**GIVEN EXERCISE**
Find the lines of data that contain the string "scene", then list them.

**DATA BLOCK**
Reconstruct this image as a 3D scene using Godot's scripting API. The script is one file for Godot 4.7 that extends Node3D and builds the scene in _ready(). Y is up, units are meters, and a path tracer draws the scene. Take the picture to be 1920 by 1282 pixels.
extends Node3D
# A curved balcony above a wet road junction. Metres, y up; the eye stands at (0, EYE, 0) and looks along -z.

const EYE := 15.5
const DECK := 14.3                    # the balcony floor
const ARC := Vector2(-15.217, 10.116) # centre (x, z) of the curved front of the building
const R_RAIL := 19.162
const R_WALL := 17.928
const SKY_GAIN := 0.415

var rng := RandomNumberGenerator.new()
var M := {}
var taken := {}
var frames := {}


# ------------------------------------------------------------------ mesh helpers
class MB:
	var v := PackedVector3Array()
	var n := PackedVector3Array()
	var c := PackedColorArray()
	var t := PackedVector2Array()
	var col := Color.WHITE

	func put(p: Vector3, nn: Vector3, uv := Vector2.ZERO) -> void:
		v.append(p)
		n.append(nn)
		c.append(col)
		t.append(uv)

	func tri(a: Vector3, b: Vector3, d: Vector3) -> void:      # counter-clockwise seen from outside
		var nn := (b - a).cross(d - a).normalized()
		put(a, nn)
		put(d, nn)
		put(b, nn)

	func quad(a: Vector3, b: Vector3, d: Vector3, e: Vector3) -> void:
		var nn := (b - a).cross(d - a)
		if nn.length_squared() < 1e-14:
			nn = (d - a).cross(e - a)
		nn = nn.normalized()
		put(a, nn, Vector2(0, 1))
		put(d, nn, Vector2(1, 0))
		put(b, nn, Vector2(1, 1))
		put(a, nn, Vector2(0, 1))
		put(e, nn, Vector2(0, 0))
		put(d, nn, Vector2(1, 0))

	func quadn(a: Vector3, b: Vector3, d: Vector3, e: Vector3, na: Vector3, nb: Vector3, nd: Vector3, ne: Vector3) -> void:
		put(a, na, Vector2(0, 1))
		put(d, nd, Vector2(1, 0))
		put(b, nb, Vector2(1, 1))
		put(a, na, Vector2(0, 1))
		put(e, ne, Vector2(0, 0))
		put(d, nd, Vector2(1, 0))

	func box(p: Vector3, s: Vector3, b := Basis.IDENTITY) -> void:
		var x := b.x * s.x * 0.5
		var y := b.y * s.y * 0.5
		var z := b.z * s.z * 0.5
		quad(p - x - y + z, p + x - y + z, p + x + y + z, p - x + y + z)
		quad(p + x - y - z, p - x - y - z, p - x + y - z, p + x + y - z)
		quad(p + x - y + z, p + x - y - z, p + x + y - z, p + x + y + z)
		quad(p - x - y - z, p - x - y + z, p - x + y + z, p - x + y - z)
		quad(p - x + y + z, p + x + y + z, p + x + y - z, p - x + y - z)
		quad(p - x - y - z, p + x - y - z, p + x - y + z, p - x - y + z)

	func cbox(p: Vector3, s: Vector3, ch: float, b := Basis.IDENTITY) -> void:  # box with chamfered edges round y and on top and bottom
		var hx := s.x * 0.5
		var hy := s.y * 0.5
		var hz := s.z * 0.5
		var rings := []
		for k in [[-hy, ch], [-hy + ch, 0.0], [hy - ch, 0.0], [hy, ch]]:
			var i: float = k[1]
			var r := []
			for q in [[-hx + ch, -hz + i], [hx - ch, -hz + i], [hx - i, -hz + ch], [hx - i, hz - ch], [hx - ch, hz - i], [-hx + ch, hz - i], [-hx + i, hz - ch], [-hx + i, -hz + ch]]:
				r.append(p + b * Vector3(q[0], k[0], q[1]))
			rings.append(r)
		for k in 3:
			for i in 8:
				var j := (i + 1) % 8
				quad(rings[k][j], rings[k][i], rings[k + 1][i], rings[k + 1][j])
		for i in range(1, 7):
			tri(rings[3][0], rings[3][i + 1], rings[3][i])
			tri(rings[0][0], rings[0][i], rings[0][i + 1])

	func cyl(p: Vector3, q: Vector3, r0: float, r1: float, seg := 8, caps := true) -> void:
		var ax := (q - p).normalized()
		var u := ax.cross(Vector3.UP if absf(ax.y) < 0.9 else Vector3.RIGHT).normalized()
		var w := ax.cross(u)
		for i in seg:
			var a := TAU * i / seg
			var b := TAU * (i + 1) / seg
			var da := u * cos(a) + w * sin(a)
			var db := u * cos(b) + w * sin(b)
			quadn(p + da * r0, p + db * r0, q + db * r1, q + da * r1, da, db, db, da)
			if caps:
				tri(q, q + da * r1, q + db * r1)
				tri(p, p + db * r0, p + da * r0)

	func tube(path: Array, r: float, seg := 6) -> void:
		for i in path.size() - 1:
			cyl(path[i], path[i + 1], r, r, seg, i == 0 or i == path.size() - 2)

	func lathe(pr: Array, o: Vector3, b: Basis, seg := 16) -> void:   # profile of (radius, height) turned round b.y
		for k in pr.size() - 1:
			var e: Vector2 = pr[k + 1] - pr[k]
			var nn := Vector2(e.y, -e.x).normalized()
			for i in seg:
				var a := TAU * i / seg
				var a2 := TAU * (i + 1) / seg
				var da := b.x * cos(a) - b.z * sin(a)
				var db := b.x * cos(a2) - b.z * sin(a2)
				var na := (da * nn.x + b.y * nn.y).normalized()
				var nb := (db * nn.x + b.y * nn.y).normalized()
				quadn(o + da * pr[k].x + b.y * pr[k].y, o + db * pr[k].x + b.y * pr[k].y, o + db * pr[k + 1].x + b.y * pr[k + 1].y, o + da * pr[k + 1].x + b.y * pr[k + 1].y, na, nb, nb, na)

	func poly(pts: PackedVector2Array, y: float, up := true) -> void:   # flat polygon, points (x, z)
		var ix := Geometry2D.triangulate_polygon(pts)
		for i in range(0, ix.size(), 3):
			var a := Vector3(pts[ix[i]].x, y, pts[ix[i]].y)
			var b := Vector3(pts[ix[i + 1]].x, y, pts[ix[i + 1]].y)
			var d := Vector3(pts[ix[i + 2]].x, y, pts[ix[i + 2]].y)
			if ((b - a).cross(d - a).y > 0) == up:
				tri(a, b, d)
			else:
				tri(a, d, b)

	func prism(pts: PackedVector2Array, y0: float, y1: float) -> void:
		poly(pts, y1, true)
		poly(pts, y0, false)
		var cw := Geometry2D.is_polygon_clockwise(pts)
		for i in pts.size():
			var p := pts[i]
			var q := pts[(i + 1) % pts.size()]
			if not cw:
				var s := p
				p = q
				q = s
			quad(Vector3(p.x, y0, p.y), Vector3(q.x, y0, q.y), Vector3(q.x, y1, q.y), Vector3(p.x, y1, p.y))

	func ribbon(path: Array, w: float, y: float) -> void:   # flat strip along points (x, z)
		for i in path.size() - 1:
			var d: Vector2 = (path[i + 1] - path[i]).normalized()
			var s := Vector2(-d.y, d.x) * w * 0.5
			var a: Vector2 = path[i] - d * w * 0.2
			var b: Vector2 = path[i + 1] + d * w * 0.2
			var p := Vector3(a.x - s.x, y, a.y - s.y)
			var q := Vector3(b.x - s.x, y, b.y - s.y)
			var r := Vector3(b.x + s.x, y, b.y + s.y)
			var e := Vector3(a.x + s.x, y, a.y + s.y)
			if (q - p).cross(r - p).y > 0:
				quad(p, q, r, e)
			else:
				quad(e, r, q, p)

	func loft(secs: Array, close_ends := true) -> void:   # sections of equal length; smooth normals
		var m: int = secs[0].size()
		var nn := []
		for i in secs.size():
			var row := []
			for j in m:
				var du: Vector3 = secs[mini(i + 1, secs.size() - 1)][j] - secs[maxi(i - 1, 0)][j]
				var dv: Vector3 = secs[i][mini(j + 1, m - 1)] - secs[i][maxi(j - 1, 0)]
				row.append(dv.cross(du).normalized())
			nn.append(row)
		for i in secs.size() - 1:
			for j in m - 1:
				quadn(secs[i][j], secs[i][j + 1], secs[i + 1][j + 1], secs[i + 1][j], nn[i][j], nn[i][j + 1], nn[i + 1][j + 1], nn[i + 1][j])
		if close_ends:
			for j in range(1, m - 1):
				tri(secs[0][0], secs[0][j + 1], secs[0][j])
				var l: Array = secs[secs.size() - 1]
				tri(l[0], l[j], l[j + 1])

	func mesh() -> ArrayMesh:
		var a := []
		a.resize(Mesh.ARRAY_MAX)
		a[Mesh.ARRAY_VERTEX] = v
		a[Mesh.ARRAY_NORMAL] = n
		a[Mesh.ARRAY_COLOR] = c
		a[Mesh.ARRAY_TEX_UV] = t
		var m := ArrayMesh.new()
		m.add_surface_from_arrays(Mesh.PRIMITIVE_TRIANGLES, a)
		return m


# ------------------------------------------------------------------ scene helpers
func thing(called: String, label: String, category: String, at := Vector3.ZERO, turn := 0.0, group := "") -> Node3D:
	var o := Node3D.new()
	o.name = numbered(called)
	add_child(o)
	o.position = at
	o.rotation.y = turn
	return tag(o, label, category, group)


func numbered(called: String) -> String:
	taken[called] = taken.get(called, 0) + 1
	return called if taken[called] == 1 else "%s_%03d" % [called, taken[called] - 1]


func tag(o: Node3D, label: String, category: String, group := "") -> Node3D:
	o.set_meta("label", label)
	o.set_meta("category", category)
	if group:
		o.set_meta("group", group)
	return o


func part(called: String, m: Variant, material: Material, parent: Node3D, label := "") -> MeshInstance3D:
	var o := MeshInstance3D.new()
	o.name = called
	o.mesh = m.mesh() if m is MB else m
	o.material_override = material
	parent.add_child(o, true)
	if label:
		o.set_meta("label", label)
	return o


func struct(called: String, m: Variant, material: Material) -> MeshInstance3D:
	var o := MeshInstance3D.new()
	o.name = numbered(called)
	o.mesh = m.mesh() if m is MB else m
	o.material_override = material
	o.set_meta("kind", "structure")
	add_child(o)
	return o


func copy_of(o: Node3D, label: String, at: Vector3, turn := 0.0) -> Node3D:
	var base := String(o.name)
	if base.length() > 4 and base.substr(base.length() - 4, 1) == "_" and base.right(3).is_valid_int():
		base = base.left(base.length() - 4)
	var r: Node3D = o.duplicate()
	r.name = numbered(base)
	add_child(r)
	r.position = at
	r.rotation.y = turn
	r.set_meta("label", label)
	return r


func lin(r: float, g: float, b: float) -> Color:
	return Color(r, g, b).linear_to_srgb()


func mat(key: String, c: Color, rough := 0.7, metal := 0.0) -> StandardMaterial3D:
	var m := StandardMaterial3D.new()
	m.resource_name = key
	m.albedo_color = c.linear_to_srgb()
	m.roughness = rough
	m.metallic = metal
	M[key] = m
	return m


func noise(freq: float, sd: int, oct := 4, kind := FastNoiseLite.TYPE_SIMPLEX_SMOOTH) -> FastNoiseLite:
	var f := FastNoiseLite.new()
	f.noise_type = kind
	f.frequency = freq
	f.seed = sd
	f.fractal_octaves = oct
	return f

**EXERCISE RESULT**
Reconstruct this image as a 3D scene using Godot's scripting API. The script is one file for Godot 4.7 that extends Node3D and builds the scene in _ready(). Y is up, units are meters, and a path tracer draws the scene. Take the picture to be 1920 by 1282 pixels.
# ------------------------------------------------------------------ scene helpers